Brendon Thomas Chickens Out

by The Deep Water Breaks

The October 2011 issue of Surfer is titled FEAR. The word is superimposed over a speck of a human trying to glide across the surface of a wallowing tube. The guts of this ‘zine will inevitably be stories of monster waves and rocky breaks, but the first article tackles the often uneasy to mention possibility of facing your fear: chickening out.

In his editorial, The Fear Compass, Brendon Thomas doesn’t rehash a story of his own own heart-stopping drop off the face of a skyscraper-sized wave, but rather with an “admittedly modest day” at Mavericks. One where he admits to being “a lowly cubicle dweller…not an athlete.”

In a nutshell, Thomas gets a text one Christmas morning while on a drive to San Francisco. It’s from Grant Baker, and he wants to go surfing. Thomas realizes that surfing with Grant Baker isn’t surfing. It’s suicide. There’s a swell coming in at Maverick’s and Baker wants him to be in on it.

               Half-Moon Bay from Above

From there we get the rarely written perspective of a surfer who gets butterflies in his stomach, looks into the tempest sea, and decides that he’d rather drive home.

What I like about this article—and what I think makes it possibly one of my favorite pieces that I’ve read in this publication—is how Thomas juxtaposes the pristine conditions of a sunny, peaceful day in Half-Moon Bay with the imminent ferocity of the swell. If you’ve never been there, by the way, this is the location’s natural state.

                 During the Maverick’s Surf Competition

This Summer I spent four days visiting a writer friend of mine who lives in Moss Beach. I had brought another friend with me. She was from Mobile Alabama, a place where a beach is a place to float around on paddleboats.
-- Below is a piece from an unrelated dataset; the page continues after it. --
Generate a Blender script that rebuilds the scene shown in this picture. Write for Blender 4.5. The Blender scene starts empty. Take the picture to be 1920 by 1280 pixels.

Her only experience of the Pacific Ocean had been a couple flat days in San Diego and some beach-breaks in my hometown, Ventura. So one evening I took her down to a seal sanctuary in Half-Moon Bay that stands out as a crooked point. It was a full moon, accentuating the jagged crisscrossing of waves coming together at inflection points from the northeast and the southeast. They weren’t big. Just a few feet high, and the sky and the view from the beach was incredible, but from that little point, as with most any in that alcove of the Pacific, we felt the immensity of the whole ocean. I had tried to explain to her all Summer what it feels like to drop into the surface of a wave, even one just a fraction taller than you, and how it’s not just that ripple of water you’re on, but the pulse of the whole sea beneath it. Sitting on that bench on that beach, she said, “I get it.”

So there stands Brendon Thomas, at the much more imposing Maverick’s, feeling its “icy chill.” Until he stood there he was ready to paddle out, to face his fear and maybe die in the process. When Grant arrives and coaxes everyone but Thomas to get in the water, Thomas speculates why they would do it:

“To me, it seemed more out of valor than volition, something I understood only because somewhere deep inside me I felt my pride trying to eek out a possibly ill-fated win over common sense.”

As a surfer who’s never paddled out for a double-overhead wave, I found comfort in someone like Thomas having just enough common sense to chicken out. I’m tired of tales of overcoming fear. I want to thank Brendon Thomas for embracing his sanity.